WHAT IS NEEDED ::
Set down exactly the lines of the listing below, please, beginning with the first and ending with the line that holds "def W(n, D): return n / F * D".
──────── MATERIAL PROVIDED ────────
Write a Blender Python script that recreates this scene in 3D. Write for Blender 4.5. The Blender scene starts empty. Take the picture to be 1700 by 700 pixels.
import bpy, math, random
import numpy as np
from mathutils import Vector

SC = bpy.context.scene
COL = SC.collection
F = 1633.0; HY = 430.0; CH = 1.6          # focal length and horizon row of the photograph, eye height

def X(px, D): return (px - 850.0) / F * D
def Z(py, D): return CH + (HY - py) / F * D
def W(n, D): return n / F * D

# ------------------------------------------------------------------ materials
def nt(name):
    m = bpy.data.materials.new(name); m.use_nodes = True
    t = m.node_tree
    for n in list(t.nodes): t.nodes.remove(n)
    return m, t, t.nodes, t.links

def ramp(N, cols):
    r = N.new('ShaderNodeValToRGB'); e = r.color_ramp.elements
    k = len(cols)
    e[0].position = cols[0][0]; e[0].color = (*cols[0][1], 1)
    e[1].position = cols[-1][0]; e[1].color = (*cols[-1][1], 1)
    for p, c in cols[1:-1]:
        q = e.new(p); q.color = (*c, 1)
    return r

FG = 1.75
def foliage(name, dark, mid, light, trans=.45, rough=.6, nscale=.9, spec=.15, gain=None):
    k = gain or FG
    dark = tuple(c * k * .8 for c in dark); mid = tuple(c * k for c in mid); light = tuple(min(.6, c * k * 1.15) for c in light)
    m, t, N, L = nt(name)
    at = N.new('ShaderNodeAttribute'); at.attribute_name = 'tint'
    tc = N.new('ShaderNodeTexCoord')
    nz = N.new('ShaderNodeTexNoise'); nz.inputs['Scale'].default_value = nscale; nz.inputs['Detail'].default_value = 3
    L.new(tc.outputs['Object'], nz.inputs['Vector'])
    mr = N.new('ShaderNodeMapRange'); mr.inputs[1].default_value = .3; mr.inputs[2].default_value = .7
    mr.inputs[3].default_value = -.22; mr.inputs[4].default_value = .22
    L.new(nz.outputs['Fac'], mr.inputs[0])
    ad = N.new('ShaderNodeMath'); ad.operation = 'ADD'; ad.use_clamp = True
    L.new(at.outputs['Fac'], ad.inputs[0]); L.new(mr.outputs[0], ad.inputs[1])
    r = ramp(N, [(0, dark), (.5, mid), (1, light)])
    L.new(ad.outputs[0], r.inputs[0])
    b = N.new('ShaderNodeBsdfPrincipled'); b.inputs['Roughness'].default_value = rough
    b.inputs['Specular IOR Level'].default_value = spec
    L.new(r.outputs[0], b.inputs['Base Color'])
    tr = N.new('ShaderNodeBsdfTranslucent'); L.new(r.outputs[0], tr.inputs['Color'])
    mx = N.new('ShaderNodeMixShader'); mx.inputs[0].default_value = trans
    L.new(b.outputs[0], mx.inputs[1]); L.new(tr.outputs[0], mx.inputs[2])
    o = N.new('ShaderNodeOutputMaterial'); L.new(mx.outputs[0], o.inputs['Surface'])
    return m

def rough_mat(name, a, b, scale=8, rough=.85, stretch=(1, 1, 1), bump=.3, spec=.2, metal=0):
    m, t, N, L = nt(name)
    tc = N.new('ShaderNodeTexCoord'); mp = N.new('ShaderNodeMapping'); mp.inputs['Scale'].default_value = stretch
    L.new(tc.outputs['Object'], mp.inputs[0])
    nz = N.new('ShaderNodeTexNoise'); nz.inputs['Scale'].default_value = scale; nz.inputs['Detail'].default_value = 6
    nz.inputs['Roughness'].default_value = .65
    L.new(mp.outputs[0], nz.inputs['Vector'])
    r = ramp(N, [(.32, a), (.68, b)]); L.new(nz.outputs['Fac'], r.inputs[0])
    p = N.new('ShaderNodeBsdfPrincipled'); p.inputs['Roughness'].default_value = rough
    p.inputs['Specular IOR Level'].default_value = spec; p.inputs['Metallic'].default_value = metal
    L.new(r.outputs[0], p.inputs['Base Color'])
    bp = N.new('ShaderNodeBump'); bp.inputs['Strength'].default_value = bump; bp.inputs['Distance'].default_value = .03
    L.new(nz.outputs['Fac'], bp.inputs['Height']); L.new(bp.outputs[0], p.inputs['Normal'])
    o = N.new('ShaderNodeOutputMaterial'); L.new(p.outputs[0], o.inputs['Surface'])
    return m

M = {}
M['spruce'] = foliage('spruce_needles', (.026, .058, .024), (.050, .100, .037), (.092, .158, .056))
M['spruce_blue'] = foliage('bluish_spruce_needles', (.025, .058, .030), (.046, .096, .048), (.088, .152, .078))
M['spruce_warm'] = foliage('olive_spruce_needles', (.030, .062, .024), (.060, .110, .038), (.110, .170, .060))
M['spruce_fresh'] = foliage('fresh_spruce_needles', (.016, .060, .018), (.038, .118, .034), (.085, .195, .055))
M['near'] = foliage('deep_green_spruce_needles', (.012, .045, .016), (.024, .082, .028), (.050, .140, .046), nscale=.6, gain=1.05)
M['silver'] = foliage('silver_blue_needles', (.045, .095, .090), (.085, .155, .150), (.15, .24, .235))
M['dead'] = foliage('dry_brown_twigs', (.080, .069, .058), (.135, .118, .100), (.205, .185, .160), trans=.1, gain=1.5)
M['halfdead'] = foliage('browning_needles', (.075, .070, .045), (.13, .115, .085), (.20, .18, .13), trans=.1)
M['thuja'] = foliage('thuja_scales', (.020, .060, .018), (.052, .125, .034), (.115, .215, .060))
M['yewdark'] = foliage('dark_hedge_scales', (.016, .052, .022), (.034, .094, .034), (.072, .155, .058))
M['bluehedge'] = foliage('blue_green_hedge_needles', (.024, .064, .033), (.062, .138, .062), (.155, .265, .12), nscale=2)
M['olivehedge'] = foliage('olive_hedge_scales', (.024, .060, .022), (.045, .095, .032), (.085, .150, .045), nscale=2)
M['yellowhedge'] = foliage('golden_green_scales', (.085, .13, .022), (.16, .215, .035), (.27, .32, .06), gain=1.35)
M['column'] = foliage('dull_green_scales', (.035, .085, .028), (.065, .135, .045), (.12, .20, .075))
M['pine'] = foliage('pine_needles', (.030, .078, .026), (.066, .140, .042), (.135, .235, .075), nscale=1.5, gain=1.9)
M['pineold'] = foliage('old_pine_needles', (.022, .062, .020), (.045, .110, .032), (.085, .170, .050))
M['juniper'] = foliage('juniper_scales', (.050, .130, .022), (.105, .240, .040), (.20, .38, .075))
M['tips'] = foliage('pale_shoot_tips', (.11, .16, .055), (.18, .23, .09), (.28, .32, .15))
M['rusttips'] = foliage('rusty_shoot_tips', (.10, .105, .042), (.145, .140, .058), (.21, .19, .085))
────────
CORRECT ANSWER ::
Write a Blender Python script that recreates this scene in 3D. Write for Blender 4.5. The Blender scene starts empty. Take the picture to be 1700 by 700 pixels.
import bpy, math, random
import numpy as np
from mathutils import Vector

SC = bpy.context.scene
COL = SC.collection
F = 1633.0; HY = 430.0; CH = 1.6          # focal length and horizon row of the photograph, eye height

def X(px, D): return (px - 850.0) / F * D
def Z(py, D): return CH + (HY - py) / F * D
def W(n, D): return n / F * D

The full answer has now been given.